-- start --

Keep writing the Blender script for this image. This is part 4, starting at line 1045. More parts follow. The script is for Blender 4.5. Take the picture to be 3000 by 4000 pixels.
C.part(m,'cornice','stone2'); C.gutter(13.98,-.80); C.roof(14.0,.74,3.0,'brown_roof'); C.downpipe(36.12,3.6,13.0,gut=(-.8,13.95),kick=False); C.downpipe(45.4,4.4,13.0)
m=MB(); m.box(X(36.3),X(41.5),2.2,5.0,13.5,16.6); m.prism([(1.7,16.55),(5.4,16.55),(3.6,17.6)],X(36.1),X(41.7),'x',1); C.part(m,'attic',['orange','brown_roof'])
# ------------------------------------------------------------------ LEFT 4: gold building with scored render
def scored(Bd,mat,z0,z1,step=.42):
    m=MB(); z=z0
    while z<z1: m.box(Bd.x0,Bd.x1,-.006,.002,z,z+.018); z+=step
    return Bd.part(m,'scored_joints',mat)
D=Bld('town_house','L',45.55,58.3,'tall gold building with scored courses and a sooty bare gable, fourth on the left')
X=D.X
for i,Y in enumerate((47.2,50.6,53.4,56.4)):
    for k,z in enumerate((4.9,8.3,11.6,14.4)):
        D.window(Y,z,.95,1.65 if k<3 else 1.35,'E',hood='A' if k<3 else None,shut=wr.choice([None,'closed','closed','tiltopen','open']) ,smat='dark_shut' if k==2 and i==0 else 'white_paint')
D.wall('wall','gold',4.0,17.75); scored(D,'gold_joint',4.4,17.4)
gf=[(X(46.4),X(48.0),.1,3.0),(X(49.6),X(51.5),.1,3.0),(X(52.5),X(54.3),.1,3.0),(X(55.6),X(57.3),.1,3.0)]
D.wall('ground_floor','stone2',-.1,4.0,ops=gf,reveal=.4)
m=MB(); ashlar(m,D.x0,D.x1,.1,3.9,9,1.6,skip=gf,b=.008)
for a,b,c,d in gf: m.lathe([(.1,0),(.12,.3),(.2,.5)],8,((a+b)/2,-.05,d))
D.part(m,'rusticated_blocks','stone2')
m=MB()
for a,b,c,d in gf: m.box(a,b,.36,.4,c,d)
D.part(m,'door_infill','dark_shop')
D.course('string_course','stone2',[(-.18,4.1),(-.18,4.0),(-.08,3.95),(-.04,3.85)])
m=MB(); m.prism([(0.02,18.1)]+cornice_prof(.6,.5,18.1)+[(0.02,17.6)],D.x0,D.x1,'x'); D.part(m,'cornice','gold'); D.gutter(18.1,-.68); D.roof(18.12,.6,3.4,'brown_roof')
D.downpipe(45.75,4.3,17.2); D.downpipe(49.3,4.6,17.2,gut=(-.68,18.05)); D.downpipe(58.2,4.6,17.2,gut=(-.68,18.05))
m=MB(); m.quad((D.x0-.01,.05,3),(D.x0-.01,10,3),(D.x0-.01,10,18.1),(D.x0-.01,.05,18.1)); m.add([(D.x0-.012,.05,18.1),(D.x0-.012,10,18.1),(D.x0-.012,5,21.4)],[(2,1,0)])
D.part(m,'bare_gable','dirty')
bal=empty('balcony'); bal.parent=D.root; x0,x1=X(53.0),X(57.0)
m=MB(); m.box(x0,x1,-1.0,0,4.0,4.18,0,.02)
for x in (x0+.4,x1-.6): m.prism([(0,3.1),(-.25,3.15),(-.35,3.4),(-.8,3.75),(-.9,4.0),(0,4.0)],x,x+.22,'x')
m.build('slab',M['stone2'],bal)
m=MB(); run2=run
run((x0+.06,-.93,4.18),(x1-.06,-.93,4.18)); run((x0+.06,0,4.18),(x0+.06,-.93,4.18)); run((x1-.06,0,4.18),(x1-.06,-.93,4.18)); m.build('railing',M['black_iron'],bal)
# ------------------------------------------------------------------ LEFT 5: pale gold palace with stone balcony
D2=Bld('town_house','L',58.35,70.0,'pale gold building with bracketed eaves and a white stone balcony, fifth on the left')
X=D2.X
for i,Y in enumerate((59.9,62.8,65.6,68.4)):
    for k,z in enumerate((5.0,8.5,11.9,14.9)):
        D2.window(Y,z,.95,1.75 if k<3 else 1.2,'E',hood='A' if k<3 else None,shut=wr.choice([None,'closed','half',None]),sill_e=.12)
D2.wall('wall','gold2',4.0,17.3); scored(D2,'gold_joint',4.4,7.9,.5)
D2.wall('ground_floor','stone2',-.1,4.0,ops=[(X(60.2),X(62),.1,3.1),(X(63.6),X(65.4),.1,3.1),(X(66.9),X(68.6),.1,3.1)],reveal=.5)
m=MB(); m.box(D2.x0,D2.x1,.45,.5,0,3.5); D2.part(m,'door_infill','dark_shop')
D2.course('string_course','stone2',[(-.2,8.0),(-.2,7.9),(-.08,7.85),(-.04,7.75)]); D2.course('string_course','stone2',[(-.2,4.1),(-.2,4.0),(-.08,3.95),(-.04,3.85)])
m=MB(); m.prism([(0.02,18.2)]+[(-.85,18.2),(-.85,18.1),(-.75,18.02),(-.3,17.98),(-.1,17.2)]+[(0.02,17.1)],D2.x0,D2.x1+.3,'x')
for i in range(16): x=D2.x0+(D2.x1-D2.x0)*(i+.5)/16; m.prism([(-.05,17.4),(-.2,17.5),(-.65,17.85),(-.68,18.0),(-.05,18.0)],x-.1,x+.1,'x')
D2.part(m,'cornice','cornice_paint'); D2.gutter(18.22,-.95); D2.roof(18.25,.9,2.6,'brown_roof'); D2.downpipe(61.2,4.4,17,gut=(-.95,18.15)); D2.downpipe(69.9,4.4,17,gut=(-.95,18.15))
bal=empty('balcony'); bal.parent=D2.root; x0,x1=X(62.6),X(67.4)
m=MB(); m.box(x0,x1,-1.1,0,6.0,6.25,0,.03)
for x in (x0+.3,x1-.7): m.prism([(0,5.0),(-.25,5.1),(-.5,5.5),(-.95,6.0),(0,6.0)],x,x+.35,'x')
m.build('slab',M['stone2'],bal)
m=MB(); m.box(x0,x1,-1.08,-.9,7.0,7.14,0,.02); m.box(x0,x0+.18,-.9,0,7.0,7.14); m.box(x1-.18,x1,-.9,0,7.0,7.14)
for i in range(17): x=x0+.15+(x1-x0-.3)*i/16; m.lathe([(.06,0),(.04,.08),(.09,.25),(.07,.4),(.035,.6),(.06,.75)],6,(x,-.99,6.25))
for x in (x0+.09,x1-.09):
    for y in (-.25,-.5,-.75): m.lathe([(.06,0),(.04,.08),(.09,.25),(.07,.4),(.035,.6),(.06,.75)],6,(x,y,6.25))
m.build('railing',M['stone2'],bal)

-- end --

> _AIM_:
Show the data once more, exactly as it was written.

> _RESPONSE TO THIS EXERCISE_:
Keep writing the Blender script for this image. This is part 4, starting at line 1045. More parts follow. The script is for Blender 4.5. Take the picture to be 3000 by 4000 pixels.
C.part(m,'cornice','stone2'); C.gutter(13.98,-.80); C.roof(14.0,.74,3.0,'brown_roof'); C.downpipe(36.12,3.6,13.0,gut=(-.8,13.95),kick=False); C.downpipe(45.4,4.4,13.0)
m=MB(); m.box(X(36.3),X(41.5),2.2,5.0,13.5,16.6); m.prism([(1.7,16.55),(5.4,16.55),(3.6,17.6)],X(36.1),X(41.7),'x',1); C.part(m,'attic',['orange','brown_roof'])
# ------------------------------------------------------------------ LEFT 4: gold building with scored render
def scored(Bd,mat,z0,z1,step=.42):
    m=MB(); z=z0
    while z<z1: m.box(Bd.x0,Bd.x1,-.006,.002,z,z+.018); z+=step
    return Bd.part(m,'scored_joints',mat)
D=Bld('town_house','L',45.55,58.3,'tall gold building with scored courses and a sooty bare gable, fourth on the left')
X=D.X
for i,Y in enumerate((47.2,50.6,53.4,56.4)):
    for k,z in enumerate((4.9,8.3,11.6,14.4)):
        D.window(Y,z,.95,1.65 if k<3 else 1.35,'E',hood='A' if k<3 else None,shut=wr.choice([None,'closed','closed','tiltopen','open']) ,smat='dark_shut' if k==2 and i==0 else 'white_paint')
D.wall('wall','gold',4.0,17.75); scored(D,'gold_joint',4.4,17.4)
gf=[(X(46.4),X(48.0),.1,3.0),(X(49.6),X(51.5),.1,3.0),(X(52.5),X(54.3),.1,3.0),(X(55.6),X(57.3),.1,3.0)]
D.wall('ground_floor','stone2',-.1,4.0,ops=gf,reveal=.4)
m=MB(); ashlar(m,D.x0,D.x1,.1,3.9,9,1.6,skip=gf,b=.008)
for a,b,c,d in gf: m.lathe([(.1,0),(.12,.3),(.2,.5)],8,((a+b)/2,-.05,d))
D.part(m,'rusticated_blocks','stone2')
m=MB()
for a,b,c,d in gf: m.box(a,b,.36,.4,c,d)
D.part(m,'door_infill','dark_shop')
D.course('string_course','stone2',[(-.18,4.1),(-.18,4.0),(-.08,3.95),(-.04,3.85)])
m=MB(); m.prism([(0.02,18.1)]+cornice_prof(.6,.5,18.1)+[(0.02,17.6)],D.x0,D.x1,'x'); D.part(m,'cornice','gold'); D.gutter(18.1,-.68); D.roof(18.12,.6,3.4,'brown_roof')
D.downpipe(45.75,4.3,17.2); D.downpipe(49.3,4.6,17.2,gut=(-.68,18.05)); D.downpipe(58.2,4.6,17.2,gut=(-.68,18.05))
m=MB(); m.quad((D.x0-.01,.05,3),(D.x0-.01,10,3),(D.x0-.01,10,18.1),(D.x0-.01,.05,18.1)); m.add([(D.x0-.012,.05,18.1),(D.x0-.012,10,18.1),(D.x0-.012,5,21.4)],[(2,1,0)])
D.part(m,'bare_gable','dirty')
bal=empty('balcony'); bal.parent=D.root; x0,x1=X(53.0),X(57.0)
m=MB(); m.box(x0,x1,-1.0,0,4.0,4.18,0,.02)
for x in (x0+.4,x1-.6): m.prism([(0,3.1),(-.25,3.15),(-.35,3.4),(-.8,3.75),(-.9,4.0),(0,4.0)],x,x+.22,'x')
m.build('slab',M['stone2'],bal)
m=MB(); run2=run
run((x0+.06,-.93,4.18),(x1-.06,-.93,4.18)); run((x0+.06,0,4.18),(x0+.06,-.93,4.18)); run((x1-.06,0,4.18),(x1-.06,-.93,4.18)); m.build('railing',M['black_iron'],bal)
# ------------------------------------------------------------------ LEFT 5: pale gold palace with stone balcony
D2=Bld('town_house','L',58.35,70.0,'pale gold building with bracketed eaves and a white stone balcony, fifth on the left')
X=D2.X
for i,Y in enumerate((59.9,62.8,65.6,68.4)):
    for k,z in enumerate((5.0,8.5,11.9,14.9)):
        D2.window(Y,z,.95,1.75 if k<3 else 1.2,'E',hood='A' if k<3 else None,shut=wr.choice([None,'closed','half',None]),sill_e=.12)
D2.wall('wall','gold2',4.0,17.3); scored(D2,'gold_joint',4.4,7.9,.5)
D2.wall('ground_floor','stone2',-.1,4.0,ops=[(X(60.2),X(62),.1,3.1),(X(63.6),X(65.4),.1,3.1),(X(66.9),X(68.6),.1,3.1)],reveal=.5)
m=MB(); m.box(D2.x0,D2.x1,.45,.5,0,3.5); D2.part(m,'door_infill','dark_shop')
D2.course('string_course','stone2',[(-.2,8.0),(-.2,7.9),(-.08,7.85),(-.04,7.75)]); D2.course('string_course','stone2',[(-.2,4.1),(-.2,4.0),(-.08,3.95),(-.04,3.85)])
m=MB(); m.prism([(0.02,18.2)]+[(-.85,18.2),(-.85,18.1),(-.75,18.02),(-.3,17.98),(-.1,17.2)]+[(0.02,17.1)],D2.x0,D2.x1+.3,'x')
for i in range(16): x=D2.x0+(D2.x1-D2.x0)*(i+.5)/16; m.prism([(-.05,17.4),(-.2,17.5),(-.65,17.85),(-.68,18.0),(-.05,18.0)],x-.1,x+.1,'x')
D2.part(m,'cornice','cornice_paint'); D2.gutter(18.22,-.95); D2.roof(18.25,.9,2.6,'brown_roof'); D2.downpipe(61.2,4.4,17,gut=(-.95,18.15)); D2.downpipe(69.9,4.4,17,gut=(-.95,18.15))
bal=empty('balcony'); bal.parent=D2.root; x0,x1=X(62.6),X(67.4)
m=MB(); m.box(x0,x1,-1.1,0,6.0,6.25,0,.03)
for x in (x0+.3,x1-.7): m.prism([(0,5.0),(-.25,5.1),(-.5,5.5),(-.95,6.0),(0,6.0)],x,x+.35,'x')
m.build('slab',M['stone2'],bal)
m=MB(); m.box(x0,x1,-1.08,-.9,7.0,7.14,0,.02); m.box(x0,x0+.18,-.9,0,7.0,7.14); m.box(x1-.18,x1,-.9,0,7.0,7.14)
for i in range(17): x=x0+.15+(x1-x0-.3)*i/16; m.lathe([(.06,0),(.04,.08),(.09,.25),(.07,.4),(.035,.6),(.06,.75)],6,(x,-.99,6.25))
for x in (x0+.09,x1-.09):
    for y in (-.25,-.5,-.75): m.lathe([(.06,0),(.04,.08),(.09,.25),(.07,.4),(.035,.6),(.06,.75)],6,(x,y,6.25))
m.build('railing',M['stone2'],bal)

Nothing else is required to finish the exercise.